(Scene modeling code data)
══════
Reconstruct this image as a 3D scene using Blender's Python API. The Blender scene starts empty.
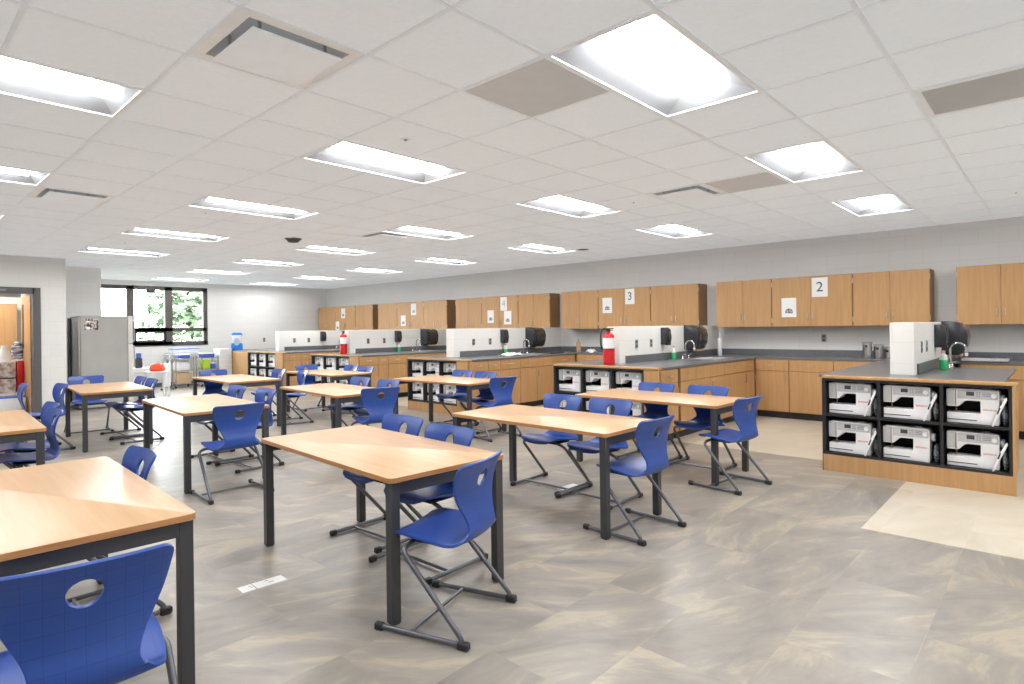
import bpy, bmesh, math, random
from mathutils import Vector, Matrix
random.seed(4)
PI = math.pi
D = bpy.data
SC = bpy.context.scene
COL = SC.collection

# ------------------------------------------------------------------ materials
def s2l(c):
    c = c / 255.0
    return c / 12.92 if c <= 0.04045 else ((c + 0.055) / 1.055) ** 2.4
def rgb(r, g, b): return (s2l(r), s2l(g), s2l(b), 1.0)

def base_mat(name, rough=0.5, metal=0.0, spec=0.5):
    m = D.materials.new(name); m.use_nodes = True
    nt = m.node_tree; b = nt.nodes['Principled BSDF']
    b.inputs['Roughness'].default_value = rough
    b.inputs['Metallic'].default_value = metal
    b.inputs['Specular IOR Level'].default_value = spec
    return m, nt, b

def mat_noise(name, c1, c2, rough=0.5, metal=0.0, scale=(6, 6, 6), spec=0.5, bump=0.0, detail=3.0, lo=0.3, hi=0.7, dist=0.0):
    """two tones mixed by (stretched) noise in object space"""
    m, nt, b = base_mat(name, rough, metal, spec)
    n = nt.nodes
    tc = n.new('ShaderNodeTexCoord'); mp = n.new('ShaderNodeMapping'); no = n.new('ShaderNodeTexNoise'); rp = n.new('ShaderNodeValToRGB')
    mp.inputs['Scale'].default_value = scale
    no.inputs['Scale'].default_value = 1.0; no.inputs['Detail'].default_value = detail; no.inputs['Distortion'].default_value = dist
    rp.color_ramp.elements[0].position = lo; rp.color_ramp.elements[1].position = hi
    rp.color_ramp.elements[0].color = c1; rp.color_ramp.elements[1].color = c2
    L = nt.links.new
    L(tc.outputs['Object'], mp.inputs['Vector']); L(mp.outputs['Vector'], no.inputs['Vector'])
    L(no.outputs['Fac'], rp.inputs['Fac']); L(rp.outputs['Color'], b.inputs['Base Color'])
    if bump:
        bp = n.new('ShaderNodeBump'); bp.inputs['Strength'].default_value = bump; bp.inputs['Distance'].default_value = 0.002
        L(no.outputs['Fac'], bp.inputs['Height']); L(bp.outputs['Normal'], b.inputs['Normal'])
    return m

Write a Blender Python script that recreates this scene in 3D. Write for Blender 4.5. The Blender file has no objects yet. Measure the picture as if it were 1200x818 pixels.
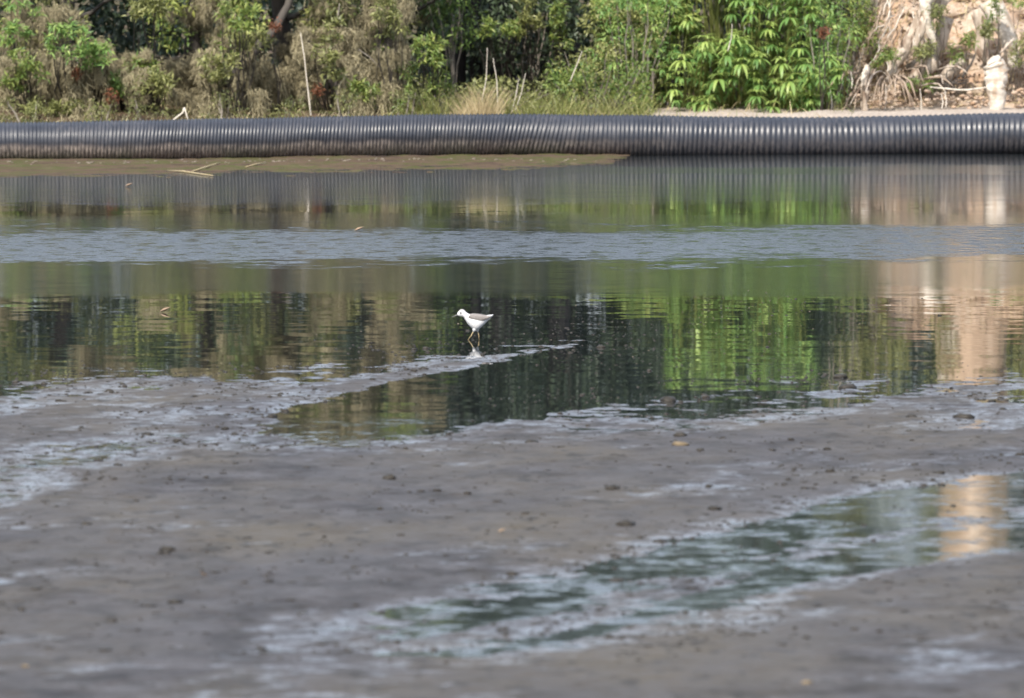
══════
*Exercise:* Set down the material above as is, without any pictures.

*Expected answer:*
Reconstruct this image as a 3D scene using Blender's Python API. The Blender scene starts empty.
import bpy, bmesh, math, random
from mathutils import Vector, Matrix
random.seed(4)
PI = math.pi
D = bpy.data
SC = bpy.context.scene
COL = SC.collection

# ------------------------------------------------------------------ materials
def s2l(c):
    c = c / 255.0
    return c / 12.92 if c <= 0.04045 else ((c + 0.055) / 1.055) ** 2.4
def rgb(r, g, b): return (s2l(r), s2l(g), s2l(b), 1.0)

def base_mat(name, rough=0.5, metal=0.0, spec=0.5):
    m = D.materials.new(name); m.use_nodes = True
    nt = m.node_tree; b = nt.nodes['Principled BSDF']
    b.inputs['Roughness'].default_value = rough
    b.inputs['Metallic'].default_value = metal
    b.inputs['Specular IOR Level'].default_value = spec
    return m, nt, b

def mat_noise(name, c1, c2, rough=0.5, metal=0.0, scale=(6, 6, 6), spec=0.5, bump=0.0, detail=3.0, lo=0.3, hi=0.7, dist=0.0):
    """two tones mixed by (stretched) noise in object space"""
    m, nt, b = base_mat(name, rough, metal, spec)
    n = nt.nodes
    tc = n.new('ShaderNodeTexCoord'); mp = n.new('ShaderNodeMapping'); no = n.new('ShaderNodeTexNoise'); rp = n.new('ShaderNodeValToRGB')
    mp.inputs['Scale'].default_value = scale
    no.inputs['Scale'].default_value = 1.0; no.inputs['Detail'].default_value = detail; no.inputs['Distortion'].default_value = dist
    rp.color_ramp.elements[0].position = lo; rp.color_ramp.elements[1].position = hi
    rp.color_ramp.elements[0].color = c1; rp.color_ramp.elements[1].color = c2
    L = nt.links.new
    L(tc.outputs['Object'], mp.inputs['Vector']); L(mp.outputs['Vector'], no.inputs['Vector'])
    L(no.outputs['Fac'], rp.inputs['Fac']); L(rp.outputs['Color'], b.inputs['Base Color'])
    if bump:
        bp = n.new('ShaderNodeBump'); bp.inputs['Strength'].default_value = bump; bp.inputs['Distance'].default_value = 0.002
        L(no.outputs['Fac'], bp.inputs['Height']); L(bp.outputs['Normal'], b.inputs['Normal'])
    return m

Write a Blender Python script that recreates this scene in 3D. Write for Blender 4.5. The Blender file has no objects yet. Measure the picture as if it were 1200x818 pixels.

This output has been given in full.